Perhaps there were no thought processes. Straw is a reactive politician, not a reflective one. There has always been a curious lack of passion to his politics and, on his own admission, he tends, because of his childhood, to bury his feelings. He says in a footnote that he was confirmed in the Church of England in his 40s, but gives no clue as to how deep his religious beliefs go.
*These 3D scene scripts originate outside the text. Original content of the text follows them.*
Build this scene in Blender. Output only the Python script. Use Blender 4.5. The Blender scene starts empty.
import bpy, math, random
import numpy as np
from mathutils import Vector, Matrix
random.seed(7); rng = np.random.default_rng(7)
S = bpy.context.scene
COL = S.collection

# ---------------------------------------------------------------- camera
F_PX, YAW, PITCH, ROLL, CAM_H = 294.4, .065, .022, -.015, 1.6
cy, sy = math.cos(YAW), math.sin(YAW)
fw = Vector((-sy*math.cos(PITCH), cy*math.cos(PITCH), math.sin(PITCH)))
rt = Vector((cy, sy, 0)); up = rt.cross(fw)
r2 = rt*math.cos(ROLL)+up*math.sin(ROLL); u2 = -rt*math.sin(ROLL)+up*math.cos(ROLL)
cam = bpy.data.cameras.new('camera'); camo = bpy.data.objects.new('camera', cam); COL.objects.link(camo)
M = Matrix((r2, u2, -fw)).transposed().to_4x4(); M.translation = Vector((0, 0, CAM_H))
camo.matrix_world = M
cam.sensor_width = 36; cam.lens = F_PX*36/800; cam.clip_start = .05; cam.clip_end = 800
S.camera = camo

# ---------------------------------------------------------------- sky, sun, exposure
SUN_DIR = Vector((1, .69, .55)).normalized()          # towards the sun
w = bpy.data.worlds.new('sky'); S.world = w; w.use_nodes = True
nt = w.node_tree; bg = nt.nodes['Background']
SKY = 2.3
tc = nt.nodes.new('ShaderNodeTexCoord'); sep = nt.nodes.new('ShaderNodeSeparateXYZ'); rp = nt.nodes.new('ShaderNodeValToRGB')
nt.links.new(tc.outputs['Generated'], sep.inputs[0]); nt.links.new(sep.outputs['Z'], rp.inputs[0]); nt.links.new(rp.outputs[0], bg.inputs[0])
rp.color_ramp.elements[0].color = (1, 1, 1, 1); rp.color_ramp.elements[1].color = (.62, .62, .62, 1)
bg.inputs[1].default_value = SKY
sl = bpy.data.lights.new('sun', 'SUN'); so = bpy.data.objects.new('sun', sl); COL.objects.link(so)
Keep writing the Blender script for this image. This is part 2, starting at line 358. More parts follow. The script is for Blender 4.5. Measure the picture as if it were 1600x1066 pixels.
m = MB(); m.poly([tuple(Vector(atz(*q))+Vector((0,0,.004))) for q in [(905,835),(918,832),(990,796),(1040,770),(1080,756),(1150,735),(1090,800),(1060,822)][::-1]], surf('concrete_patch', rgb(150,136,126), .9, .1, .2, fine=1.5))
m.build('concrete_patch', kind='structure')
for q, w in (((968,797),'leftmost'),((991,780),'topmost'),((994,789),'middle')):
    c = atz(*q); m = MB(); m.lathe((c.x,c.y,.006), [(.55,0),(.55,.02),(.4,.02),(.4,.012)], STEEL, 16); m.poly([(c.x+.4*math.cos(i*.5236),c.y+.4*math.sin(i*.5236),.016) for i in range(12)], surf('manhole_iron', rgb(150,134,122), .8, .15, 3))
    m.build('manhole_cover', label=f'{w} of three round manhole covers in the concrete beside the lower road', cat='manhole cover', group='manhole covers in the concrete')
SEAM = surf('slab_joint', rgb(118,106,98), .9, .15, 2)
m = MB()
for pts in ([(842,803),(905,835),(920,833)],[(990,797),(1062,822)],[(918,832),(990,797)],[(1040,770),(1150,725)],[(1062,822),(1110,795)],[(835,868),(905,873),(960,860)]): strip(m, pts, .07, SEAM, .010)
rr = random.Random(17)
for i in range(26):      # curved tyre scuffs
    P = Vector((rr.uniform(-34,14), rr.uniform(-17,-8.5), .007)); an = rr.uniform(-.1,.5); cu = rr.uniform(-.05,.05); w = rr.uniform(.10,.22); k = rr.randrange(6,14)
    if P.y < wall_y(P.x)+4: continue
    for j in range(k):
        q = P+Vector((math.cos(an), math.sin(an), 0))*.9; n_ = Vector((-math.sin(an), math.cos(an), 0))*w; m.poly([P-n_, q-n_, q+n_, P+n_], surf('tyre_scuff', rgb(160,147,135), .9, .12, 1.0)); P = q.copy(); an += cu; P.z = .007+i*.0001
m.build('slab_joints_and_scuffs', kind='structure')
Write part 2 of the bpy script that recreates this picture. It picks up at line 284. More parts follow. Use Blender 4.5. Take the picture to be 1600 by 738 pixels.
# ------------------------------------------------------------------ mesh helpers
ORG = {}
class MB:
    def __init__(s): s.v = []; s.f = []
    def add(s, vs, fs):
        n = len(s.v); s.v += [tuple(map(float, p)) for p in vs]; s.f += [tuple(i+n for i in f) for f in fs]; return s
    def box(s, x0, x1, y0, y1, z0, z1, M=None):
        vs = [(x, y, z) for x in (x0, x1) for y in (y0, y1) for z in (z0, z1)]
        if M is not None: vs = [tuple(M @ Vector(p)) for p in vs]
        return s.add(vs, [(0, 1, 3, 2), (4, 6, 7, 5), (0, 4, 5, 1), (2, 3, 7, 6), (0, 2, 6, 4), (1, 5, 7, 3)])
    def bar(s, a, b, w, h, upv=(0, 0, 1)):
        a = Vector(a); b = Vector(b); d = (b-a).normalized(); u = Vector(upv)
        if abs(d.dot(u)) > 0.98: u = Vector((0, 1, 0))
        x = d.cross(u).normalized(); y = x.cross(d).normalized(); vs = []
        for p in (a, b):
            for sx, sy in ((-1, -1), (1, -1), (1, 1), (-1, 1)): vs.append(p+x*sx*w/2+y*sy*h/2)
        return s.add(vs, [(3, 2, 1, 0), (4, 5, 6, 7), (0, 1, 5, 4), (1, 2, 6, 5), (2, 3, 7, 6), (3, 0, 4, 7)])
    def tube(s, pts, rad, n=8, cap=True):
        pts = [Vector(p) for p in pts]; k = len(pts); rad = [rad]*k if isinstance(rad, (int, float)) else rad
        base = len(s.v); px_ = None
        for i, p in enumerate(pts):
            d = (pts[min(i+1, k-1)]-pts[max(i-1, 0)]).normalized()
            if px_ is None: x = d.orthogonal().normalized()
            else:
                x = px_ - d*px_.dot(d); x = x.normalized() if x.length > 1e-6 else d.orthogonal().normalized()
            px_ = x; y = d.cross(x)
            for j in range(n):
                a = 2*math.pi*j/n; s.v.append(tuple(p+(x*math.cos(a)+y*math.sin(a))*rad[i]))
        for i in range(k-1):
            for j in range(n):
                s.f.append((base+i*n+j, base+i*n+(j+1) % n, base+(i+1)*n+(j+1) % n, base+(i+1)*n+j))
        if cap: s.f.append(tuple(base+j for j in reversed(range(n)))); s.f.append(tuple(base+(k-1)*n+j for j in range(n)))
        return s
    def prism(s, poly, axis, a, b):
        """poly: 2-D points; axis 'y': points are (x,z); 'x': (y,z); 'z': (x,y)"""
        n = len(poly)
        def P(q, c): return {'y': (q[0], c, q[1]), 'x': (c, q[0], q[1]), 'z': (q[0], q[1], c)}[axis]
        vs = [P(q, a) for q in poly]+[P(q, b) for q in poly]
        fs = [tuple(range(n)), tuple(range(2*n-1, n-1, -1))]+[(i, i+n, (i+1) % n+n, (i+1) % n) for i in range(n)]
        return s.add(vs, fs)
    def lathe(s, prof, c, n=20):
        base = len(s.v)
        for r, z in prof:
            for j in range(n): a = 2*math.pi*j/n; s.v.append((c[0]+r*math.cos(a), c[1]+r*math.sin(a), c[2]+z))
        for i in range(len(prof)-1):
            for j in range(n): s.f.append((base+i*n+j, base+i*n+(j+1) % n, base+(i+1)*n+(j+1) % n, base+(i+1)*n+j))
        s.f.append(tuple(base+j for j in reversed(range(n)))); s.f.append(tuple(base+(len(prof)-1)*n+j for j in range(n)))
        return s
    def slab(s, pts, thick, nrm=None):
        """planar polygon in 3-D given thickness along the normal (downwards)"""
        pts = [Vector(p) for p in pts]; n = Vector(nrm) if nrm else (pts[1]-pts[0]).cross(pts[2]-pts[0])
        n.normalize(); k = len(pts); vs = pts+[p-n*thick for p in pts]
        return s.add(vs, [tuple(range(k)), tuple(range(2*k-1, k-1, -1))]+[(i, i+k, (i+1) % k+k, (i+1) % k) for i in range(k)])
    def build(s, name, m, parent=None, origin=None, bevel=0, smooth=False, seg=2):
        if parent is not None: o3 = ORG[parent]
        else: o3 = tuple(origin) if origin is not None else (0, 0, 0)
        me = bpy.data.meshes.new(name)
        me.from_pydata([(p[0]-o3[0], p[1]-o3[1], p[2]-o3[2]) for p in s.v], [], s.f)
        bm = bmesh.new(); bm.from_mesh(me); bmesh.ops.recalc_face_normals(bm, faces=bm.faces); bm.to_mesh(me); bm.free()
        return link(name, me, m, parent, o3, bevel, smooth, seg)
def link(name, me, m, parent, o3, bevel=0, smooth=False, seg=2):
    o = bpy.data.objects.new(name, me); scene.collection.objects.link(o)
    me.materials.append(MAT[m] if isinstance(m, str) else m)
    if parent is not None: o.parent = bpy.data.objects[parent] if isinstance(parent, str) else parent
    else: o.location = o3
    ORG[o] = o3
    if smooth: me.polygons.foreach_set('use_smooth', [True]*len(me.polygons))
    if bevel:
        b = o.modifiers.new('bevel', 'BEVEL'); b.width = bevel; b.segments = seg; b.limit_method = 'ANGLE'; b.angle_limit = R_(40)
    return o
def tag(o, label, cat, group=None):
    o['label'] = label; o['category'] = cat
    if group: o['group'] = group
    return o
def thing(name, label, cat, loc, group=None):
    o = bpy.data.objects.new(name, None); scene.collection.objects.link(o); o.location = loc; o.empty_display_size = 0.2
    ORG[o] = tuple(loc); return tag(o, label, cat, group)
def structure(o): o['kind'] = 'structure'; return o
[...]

The secret of what makes Straw tick may lie in his school holidays, when he worked for his uncle as a plumber's mate. He learned "to cut, bend and solder pipes, and much else". That was how he approached government and policy-making: he aimed to keep the water flowing and the boiler flues clear. He was New Labour's safe pair of hands, its trusty plumber, a much more competent than average minister. The conception of the project may have been flawed, fatally so in the case of the Iraq war. But it isn't a plumber's job to worry about the architecture.